現在も実篤が提唱した「平等」「個人の尊重」「過重労働の廃止」「共同協力」といった理想郷の「精神」に基づいて、村の運営は続いています。

色と大きさが違う2つのカボチャの絵に、「君は君 我は我也(なり) されど仲よき」という言葉を添えた実篤の有名な作品があります。
実篤は確かに、受験や出世などの競争にあくせくする必要のない特権階級の出身でした。
しかし、「新しい村」という農業を中心とした共同体を建設し、野菜や花の絵を多く残したのは、自然の前では自分もただの人間であり、世界中の誰もがそうだ、と考えたからでしょう。

皆さんも、もし勉強に疲れたり、プレッシャーに負けそうになった時には、いい学校、いい会社といった競争の呪縛に過度にとらわれて一生懸命走り続けるばかりでなく、「もう一歩、もう一歩」と、ゆっくりとでも確実に歩き続けることを意識してみてはいかがでしょうか。


プロフィール●武者小路実篤
明治18年(1885)生まれ。
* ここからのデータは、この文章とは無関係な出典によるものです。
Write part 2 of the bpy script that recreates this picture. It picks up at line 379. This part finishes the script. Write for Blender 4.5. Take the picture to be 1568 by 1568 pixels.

生家は江戸期から続く公家で、明治期からは子爵家。25歳の時、志賀直哉らと雑誌『白樺』を創刊。理想主義、人道主義を掲げた白樺派の作家として小説、戯曲、詩などを発表。書画作品も多く残した。また実践的な社会運動として「新しき村」を建設。運動は今も有志に引き継がれている。昭和51年(1976)に90歳で没。